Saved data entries

==================================================

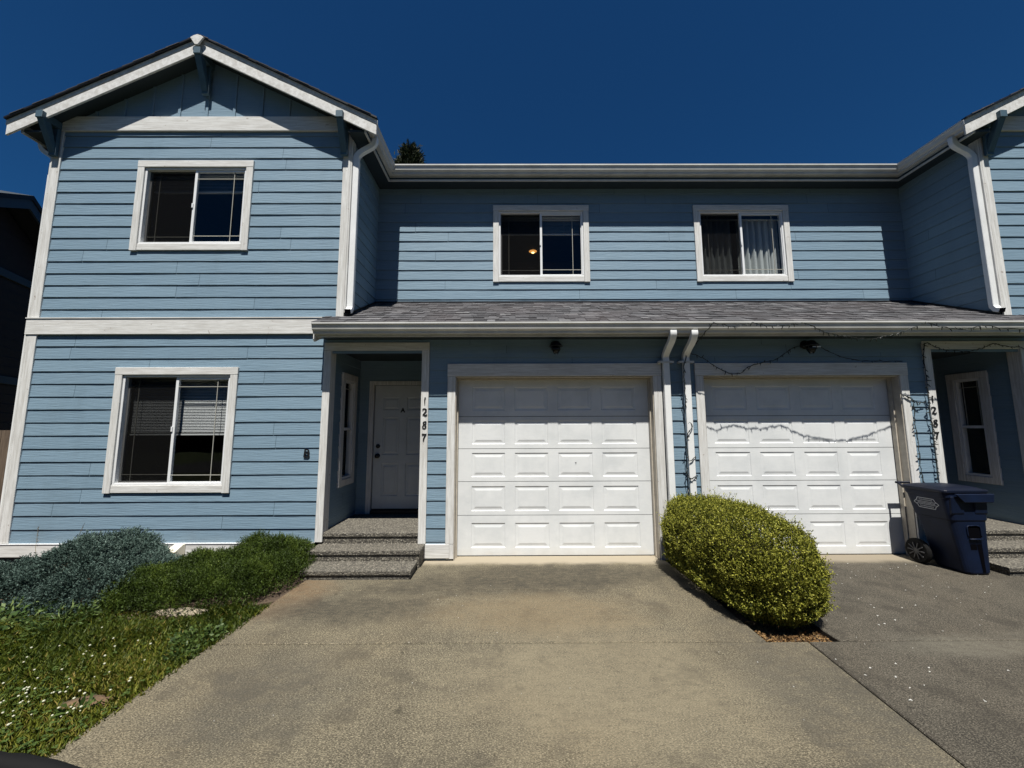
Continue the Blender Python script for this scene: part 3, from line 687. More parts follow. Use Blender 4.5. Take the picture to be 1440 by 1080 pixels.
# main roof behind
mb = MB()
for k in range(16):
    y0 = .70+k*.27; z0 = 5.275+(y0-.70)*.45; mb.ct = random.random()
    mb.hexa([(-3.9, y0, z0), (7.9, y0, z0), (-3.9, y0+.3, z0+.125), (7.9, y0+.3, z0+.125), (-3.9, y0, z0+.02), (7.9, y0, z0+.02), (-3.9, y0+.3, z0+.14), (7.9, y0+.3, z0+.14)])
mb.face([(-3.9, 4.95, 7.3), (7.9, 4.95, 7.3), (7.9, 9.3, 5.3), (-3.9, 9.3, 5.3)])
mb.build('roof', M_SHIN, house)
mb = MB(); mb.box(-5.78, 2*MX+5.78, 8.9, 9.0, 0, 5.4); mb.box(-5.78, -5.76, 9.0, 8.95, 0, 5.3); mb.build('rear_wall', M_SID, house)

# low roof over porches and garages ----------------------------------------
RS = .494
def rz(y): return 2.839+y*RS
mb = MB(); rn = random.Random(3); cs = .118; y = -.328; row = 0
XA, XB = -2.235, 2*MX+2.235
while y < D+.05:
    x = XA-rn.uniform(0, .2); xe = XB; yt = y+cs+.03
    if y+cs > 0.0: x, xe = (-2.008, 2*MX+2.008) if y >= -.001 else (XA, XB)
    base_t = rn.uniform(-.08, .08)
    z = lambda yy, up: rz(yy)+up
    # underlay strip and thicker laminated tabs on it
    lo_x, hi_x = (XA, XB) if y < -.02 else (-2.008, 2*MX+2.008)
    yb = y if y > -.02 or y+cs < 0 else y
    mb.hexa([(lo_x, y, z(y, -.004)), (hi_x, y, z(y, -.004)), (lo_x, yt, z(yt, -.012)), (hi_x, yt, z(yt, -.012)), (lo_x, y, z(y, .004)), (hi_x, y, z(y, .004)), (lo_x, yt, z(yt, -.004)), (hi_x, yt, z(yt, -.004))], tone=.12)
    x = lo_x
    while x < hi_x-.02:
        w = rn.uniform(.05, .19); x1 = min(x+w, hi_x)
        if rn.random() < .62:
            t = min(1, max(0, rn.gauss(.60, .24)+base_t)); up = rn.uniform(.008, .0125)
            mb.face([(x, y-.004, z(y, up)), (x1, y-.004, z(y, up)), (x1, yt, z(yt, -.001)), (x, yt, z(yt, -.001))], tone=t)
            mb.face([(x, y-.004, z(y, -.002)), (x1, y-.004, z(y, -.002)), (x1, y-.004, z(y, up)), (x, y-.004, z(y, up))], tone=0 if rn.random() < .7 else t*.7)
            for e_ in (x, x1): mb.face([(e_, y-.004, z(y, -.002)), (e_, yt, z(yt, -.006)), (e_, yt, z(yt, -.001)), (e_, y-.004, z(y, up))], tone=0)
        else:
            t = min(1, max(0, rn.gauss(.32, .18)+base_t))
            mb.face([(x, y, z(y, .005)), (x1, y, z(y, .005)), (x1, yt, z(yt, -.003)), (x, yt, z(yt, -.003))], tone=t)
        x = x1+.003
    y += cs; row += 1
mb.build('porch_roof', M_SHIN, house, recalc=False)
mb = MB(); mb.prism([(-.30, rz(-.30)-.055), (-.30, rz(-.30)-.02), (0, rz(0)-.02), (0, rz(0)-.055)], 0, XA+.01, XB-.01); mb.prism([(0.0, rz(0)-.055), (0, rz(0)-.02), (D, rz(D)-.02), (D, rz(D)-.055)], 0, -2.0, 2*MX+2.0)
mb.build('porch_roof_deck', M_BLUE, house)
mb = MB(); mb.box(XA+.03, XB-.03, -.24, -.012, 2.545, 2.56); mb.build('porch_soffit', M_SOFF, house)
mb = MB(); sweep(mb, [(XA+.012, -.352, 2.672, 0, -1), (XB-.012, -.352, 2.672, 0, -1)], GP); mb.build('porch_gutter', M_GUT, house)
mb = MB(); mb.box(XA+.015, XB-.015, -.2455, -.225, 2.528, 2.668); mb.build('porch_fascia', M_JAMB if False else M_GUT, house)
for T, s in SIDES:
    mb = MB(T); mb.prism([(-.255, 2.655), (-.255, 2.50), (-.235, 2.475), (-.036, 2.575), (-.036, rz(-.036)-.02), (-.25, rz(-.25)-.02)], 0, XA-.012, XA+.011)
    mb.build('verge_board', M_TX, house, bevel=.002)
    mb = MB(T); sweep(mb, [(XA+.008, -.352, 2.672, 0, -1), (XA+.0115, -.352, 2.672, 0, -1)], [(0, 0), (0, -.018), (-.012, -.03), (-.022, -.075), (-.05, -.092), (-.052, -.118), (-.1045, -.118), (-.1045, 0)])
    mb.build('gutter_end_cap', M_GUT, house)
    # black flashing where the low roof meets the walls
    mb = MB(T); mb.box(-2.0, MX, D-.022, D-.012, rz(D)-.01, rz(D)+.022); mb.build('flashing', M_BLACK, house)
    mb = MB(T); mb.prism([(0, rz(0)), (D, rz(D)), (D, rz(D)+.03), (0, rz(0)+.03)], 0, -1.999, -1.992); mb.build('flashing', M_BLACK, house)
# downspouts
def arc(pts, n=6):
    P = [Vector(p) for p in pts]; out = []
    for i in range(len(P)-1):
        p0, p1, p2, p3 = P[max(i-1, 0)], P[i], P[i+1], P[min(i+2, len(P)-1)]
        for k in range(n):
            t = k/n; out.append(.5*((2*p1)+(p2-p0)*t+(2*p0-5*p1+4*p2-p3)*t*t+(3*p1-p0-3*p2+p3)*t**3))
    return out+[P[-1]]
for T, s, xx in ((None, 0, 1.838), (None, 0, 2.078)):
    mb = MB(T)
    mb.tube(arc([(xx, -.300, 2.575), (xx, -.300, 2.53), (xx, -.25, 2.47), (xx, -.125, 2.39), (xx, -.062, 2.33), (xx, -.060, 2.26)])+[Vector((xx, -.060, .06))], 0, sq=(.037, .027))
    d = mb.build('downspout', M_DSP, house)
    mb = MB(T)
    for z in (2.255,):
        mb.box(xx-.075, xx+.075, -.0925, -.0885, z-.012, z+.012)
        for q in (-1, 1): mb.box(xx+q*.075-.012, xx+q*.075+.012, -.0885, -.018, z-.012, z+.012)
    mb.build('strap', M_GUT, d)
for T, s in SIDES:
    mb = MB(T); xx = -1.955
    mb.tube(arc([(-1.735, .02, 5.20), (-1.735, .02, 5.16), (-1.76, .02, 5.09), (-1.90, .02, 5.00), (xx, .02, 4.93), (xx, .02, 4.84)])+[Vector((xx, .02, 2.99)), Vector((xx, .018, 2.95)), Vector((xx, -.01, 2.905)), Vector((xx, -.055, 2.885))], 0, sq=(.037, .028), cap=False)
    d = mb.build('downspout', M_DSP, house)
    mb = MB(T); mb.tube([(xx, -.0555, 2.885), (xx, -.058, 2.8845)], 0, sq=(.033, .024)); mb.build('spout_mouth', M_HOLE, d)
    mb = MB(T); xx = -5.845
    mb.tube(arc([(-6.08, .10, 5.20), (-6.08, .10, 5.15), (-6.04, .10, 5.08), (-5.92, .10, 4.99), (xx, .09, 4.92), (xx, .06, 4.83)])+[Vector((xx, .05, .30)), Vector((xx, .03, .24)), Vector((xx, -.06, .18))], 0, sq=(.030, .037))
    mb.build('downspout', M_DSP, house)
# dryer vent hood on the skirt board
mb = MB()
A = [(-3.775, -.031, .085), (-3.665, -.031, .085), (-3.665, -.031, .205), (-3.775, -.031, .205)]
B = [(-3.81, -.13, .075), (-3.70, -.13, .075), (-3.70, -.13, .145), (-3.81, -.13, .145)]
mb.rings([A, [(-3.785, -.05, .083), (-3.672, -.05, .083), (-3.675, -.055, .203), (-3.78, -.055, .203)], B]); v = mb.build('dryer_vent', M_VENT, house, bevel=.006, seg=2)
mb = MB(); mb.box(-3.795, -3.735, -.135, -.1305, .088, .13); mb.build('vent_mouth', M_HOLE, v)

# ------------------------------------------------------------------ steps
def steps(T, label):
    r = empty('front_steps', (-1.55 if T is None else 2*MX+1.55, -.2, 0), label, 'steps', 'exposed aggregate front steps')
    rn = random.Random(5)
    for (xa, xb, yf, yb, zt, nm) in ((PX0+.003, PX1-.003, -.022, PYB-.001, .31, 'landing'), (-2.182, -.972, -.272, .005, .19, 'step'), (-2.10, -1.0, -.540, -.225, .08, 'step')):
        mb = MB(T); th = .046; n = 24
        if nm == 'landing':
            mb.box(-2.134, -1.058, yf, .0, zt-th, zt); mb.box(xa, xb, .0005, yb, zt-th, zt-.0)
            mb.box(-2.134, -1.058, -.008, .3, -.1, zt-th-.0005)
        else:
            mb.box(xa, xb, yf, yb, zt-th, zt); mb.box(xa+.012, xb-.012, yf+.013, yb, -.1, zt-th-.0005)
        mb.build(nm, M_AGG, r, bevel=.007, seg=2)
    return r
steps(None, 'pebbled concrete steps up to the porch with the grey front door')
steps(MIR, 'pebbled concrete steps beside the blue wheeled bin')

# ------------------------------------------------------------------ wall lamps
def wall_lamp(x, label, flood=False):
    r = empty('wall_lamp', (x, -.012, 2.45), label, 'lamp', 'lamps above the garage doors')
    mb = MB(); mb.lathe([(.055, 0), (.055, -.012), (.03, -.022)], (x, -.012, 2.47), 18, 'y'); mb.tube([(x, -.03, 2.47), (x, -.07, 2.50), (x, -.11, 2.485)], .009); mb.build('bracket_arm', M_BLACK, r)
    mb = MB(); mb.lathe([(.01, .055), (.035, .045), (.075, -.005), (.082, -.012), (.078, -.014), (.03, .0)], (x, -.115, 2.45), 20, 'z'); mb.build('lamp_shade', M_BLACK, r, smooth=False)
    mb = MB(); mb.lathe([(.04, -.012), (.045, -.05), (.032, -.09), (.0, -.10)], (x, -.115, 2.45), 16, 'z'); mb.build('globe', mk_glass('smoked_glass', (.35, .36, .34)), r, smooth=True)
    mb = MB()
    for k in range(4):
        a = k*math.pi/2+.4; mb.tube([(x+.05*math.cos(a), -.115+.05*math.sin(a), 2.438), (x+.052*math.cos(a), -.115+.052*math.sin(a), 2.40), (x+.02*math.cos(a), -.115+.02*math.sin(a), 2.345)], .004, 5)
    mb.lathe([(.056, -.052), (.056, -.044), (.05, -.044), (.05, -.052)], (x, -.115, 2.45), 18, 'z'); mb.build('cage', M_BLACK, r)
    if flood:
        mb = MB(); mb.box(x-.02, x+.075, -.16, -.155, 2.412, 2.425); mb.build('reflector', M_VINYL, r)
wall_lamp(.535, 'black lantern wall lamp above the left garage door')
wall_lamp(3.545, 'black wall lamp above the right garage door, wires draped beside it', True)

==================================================

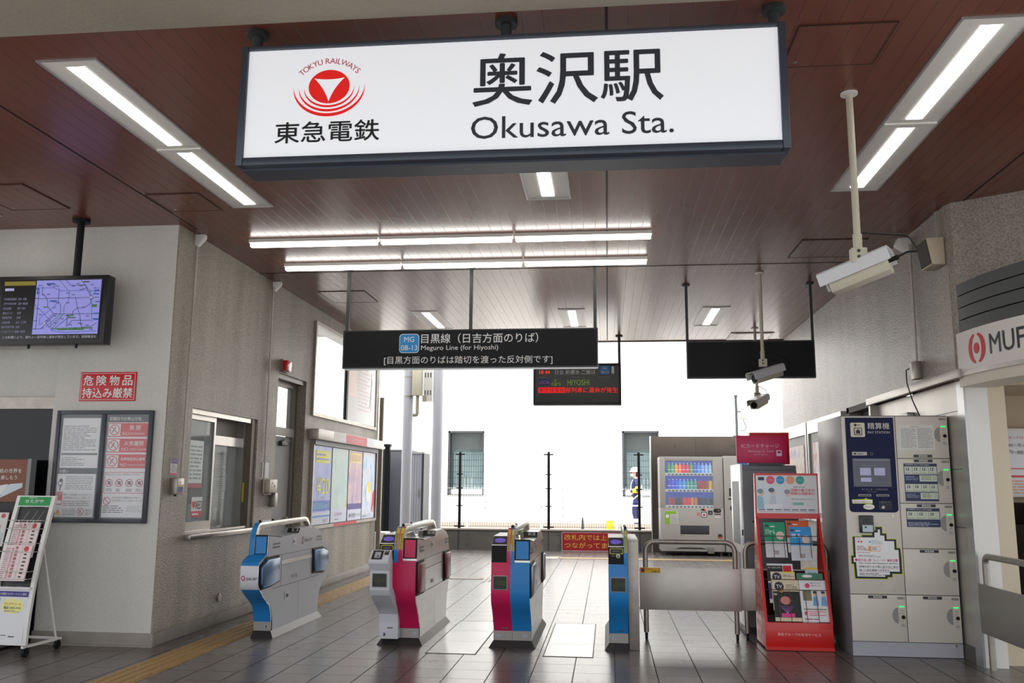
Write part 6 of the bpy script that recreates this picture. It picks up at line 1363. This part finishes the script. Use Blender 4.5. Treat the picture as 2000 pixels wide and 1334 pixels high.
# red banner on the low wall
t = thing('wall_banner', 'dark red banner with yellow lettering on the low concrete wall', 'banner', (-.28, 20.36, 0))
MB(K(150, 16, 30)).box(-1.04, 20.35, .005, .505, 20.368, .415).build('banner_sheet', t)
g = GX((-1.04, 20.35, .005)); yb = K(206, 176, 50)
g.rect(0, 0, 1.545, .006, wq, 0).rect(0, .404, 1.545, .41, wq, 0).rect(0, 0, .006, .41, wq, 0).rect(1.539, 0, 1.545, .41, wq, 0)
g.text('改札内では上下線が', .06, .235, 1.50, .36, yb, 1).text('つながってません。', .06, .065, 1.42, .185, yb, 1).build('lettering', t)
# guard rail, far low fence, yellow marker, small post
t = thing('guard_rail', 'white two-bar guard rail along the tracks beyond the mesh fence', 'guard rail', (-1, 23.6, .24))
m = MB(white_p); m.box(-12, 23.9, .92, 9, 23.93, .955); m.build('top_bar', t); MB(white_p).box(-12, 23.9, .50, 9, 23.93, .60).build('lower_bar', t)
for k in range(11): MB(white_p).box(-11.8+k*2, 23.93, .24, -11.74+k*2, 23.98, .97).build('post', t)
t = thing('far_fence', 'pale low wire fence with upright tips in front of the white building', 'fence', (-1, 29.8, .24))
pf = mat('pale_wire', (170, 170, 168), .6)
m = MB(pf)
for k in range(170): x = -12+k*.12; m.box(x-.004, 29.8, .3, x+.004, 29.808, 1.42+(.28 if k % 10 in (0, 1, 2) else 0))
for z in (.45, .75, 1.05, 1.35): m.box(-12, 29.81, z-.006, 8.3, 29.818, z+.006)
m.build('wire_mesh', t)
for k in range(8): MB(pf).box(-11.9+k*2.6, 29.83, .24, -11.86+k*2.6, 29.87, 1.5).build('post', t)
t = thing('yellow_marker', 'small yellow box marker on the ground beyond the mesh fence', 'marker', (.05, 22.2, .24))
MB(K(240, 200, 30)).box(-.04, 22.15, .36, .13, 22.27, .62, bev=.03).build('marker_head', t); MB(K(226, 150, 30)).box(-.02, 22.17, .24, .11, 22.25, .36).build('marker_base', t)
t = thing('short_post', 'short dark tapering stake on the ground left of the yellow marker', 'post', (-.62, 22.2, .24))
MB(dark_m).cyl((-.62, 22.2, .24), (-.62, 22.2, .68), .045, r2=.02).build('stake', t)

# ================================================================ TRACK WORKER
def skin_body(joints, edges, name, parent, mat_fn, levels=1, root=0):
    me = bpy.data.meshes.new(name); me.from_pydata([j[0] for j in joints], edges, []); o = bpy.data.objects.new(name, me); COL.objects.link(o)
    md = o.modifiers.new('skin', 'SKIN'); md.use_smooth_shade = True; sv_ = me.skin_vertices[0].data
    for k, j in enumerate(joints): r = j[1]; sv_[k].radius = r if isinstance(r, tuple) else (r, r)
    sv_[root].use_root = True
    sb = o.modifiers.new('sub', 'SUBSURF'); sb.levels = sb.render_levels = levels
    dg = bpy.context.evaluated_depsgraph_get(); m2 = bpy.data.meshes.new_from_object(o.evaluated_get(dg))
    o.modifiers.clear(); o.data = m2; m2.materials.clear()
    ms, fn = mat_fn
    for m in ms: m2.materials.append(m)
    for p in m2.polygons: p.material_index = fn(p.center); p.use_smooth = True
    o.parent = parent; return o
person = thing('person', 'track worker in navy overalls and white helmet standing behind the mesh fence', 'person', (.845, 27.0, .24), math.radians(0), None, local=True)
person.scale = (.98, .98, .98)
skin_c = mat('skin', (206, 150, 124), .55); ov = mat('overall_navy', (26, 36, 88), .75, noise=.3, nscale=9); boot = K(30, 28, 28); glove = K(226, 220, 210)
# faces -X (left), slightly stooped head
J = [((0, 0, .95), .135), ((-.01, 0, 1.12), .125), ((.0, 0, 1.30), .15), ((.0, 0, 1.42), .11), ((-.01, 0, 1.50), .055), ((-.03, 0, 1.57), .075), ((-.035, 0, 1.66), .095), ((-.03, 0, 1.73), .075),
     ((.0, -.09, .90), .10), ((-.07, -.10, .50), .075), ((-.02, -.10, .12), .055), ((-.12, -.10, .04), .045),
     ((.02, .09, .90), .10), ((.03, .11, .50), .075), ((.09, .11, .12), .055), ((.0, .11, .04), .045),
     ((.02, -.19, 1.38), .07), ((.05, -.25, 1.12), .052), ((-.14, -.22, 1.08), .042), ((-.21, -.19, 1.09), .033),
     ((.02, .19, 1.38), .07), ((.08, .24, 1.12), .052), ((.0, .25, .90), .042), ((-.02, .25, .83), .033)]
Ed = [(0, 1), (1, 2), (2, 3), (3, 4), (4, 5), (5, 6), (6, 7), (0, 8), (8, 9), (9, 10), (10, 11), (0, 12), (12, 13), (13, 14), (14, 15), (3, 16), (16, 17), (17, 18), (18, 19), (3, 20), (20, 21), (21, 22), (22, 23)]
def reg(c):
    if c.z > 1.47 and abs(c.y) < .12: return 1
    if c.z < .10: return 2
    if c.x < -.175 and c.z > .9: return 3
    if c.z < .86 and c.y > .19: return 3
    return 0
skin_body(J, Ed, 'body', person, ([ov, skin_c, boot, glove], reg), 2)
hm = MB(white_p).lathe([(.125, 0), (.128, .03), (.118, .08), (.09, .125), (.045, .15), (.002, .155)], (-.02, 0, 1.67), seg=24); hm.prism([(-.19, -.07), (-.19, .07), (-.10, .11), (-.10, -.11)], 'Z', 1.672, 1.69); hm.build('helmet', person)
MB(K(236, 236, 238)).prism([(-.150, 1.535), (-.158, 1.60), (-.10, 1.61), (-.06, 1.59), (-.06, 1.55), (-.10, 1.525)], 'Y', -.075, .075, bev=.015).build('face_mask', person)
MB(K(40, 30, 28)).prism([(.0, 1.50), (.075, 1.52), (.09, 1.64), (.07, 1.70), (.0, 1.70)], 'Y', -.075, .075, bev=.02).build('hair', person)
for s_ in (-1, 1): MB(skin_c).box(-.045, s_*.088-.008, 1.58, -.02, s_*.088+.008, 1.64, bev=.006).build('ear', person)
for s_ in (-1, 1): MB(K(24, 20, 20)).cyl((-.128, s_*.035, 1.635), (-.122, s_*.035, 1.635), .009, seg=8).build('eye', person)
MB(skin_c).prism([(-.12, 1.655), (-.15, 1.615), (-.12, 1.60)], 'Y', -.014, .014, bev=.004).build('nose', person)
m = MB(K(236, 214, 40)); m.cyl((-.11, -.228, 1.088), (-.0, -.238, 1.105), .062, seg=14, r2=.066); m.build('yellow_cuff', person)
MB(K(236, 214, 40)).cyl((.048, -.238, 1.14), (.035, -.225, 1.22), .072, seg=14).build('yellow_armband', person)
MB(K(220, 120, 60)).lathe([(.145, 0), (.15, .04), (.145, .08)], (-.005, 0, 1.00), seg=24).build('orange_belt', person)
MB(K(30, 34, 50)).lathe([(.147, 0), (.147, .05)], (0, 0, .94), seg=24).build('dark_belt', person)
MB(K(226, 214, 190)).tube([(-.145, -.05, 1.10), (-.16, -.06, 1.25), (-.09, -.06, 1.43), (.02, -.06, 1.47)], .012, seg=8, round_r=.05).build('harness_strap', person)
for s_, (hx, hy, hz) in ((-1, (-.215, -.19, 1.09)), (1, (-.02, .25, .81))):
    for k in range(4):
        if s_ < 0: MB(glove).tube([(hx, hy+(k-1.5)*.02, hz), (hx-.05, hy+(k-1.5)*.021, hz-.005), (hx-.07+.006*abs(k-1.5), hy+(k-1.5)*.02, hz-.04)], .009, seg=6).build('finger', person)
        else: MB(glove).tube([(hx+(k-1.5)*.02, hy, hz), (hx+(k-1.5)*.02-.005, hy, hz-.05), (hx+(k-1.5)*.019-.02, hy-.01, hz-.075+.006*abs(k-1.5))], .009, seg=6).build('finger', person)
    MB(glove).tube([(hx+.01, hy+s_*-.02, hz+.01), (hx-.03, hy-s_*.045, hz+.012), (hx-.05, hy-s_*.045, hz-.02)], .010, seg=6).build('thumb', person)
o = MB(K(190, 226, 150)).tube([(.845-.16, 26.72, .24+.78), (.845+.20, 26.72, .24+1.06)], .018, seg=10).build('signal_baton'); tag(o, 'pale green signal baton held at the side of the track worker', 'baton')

==================================================

* WORK INSTRUCTIONS *
Go through the material and copy out every line with "Blender" in it.

* ANSWER TO THIS PROBLEM *
Continue the Blender Python script for this scene: part 3, from line 687. More parts follow. Use Blender 4.5. Take the picture to be 1440 by 1080 pixels.
Write part 6 of the bpy script that recreates this picture. It picks up at line 1363. This part finishes the script. Use Blender 4.5. Treat the picture as 2000 pixels wide and 1334 pixels high.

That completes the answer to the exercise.